The important thing to remember here is that these analists began to sharply devalue the securitied debt instruments as soon as prices in the property market began to fall. They did not wait to see how this affected payment of the mortgages. They began to devalue these bonds long before loan defaults and foreclosures began to rise. And they devalued these bonds as much as 90%. When they devalued these investments they caused losses for nearly all financial institutions, since they were all heavily invested in securitized debt. This in turn severly depressed balance sheets everywhere and the financial institutions were no longer able to lend. Enter the credit freeze that led to the recession.

Properly valued, the securitized debt should have been valued according to the borrowers’ ability and propensity to repay. But that was not done. No, they devalued the securitized debt because the property market went south. That makes about much sense as devaluing a bond issused by the water works because the level of the dam has fallen.

Since the propensity and ability to repay was not the immediate problem, the securitized debt should have been valued for its long term or maturity value. This is easily done by multiplying balance due by the interest rate by the number of payments left and subtracting the loss to foreclosures or total defaults.

Fortunately the Feds recognized the mistake being made in valuations of securitized debt. The immediate reponse to the near total collapse of our financial system last October was the TARP program. At first the idea was to buy securitized debt from banks and thus take them off their balance sheets. But that was dropped when the Feds realized that this was a lengthy way to do the job and turned to injecting the TARP funds directly into banks to correct their balance sheets.

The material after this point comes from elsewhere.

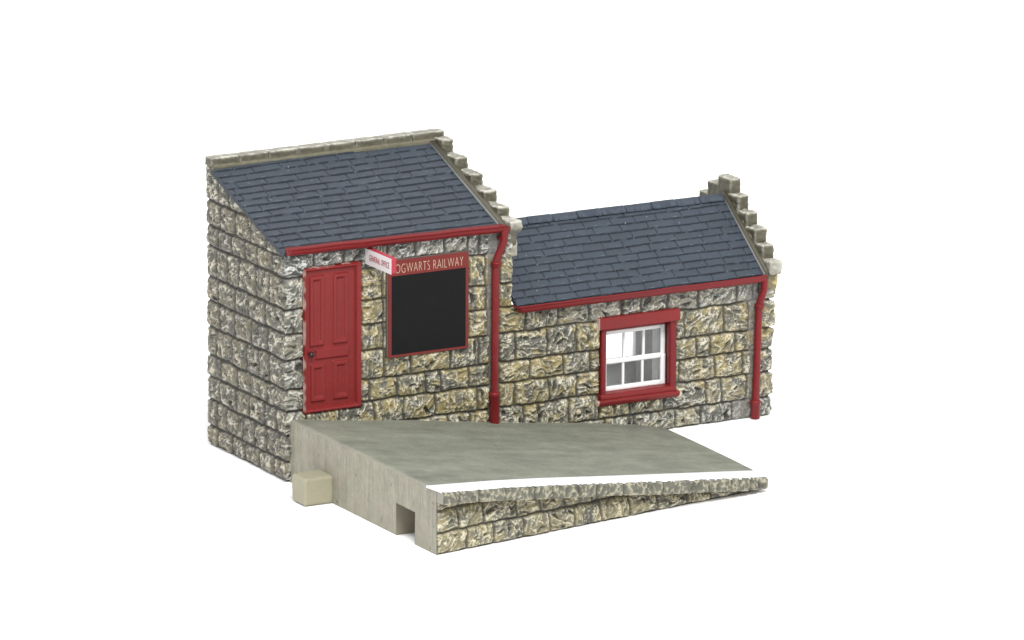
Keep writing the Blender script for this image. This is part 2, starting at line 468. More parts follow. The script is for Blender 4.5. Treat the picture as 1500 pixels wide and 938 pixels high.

The plan worked. We averted the collapse of our financial system. More importantly, my position that the problem was caused, not by securitized debt per se, but by the erroneous devaluation of these investments, was proven true by the banks being able to repay the TARP funds in a matter of a few months. Moreover, the famous “stress tests” administered to the major banks showed that they were not “stressed.” In other words, the securitized debt they held that had been savagely devalued, regained its true value.